While Alistair writes about one methodology (and only one of his Crystal family of methodologies), the book is still universal. It covers the basic things that few agile teams would disagree with. Even if you work in a large, complex environment, this is the place to start.
-May your travels be light and the green bar always on your forward horizon. --Michael
Read it, no matter what methodology you're using
It was through Alistair Cockburn's earlier writings that I 'got it' that good people, not methodologies and tools, deliver successful projects. Although Crystal Clear is meant only for small teams (there's a Crystal color for every size team), the properties, practices, principles, examples and techniques in this book would benefit any software development team.
The subtitle begins "A Human-Powered Methodology...", and that's the key to this book. Cockburn understands how to allow people to do their best work. The book is so well-organized and well-written, even readers new to agile development will have no trouble understanding how and why Crystal Clear works, and how to implement it.
I'm part of a Scrum/XP team, but I took away many helpful and practical ideas from this book. No matter what methodology you use - even if you work in a traditional waterfall environment - you will find much you can use here.
Best since XP - maybe even better...
Despite the fact that a very large number of books about agile methodologies have come out since the beginning af agile software development in 2001 - this Chrystal Clear is a major breakthrough:
In this book Cockburn takes the reader by the hand, shares his deep insight in people-centric software development and give precise instructions and advise on how to run sofware projects with communication and human values as the base. You learn a number of proporties, strategies and techniques. I find it hard to tell the difference between these. I think they are all best practices - but really usefull and very well proven best practices.
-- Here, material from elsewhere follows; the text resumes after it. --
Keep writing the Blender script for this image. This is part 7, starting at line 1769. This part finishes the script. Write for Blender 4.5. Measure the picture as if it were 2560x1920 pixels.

Unlike most other books on methodoligies Chrystal Clear explains itself in depth - and manages on the same time to communicate with the same "lightness" that should be performed in development projects. The lightness is especially present (and refreshing) in the section about the work products, which is the horror of all other methodologies I know... Cockburn learns us, that most work products makes the biggest difference in the project, if they are made on the walls on whiteboards or stickers - as opposed to the usual way where work products are made on computer screens and saved (or "hidden") on server disk drives...
Being a full blown methodology - with detailed instructions on how to run your project - I see Chrystal Clear as the first full blown leightweigh methodology since eXtreme Programming - and recommend the book highly to all project managers and everybody else who wants to succeed with their software development projects.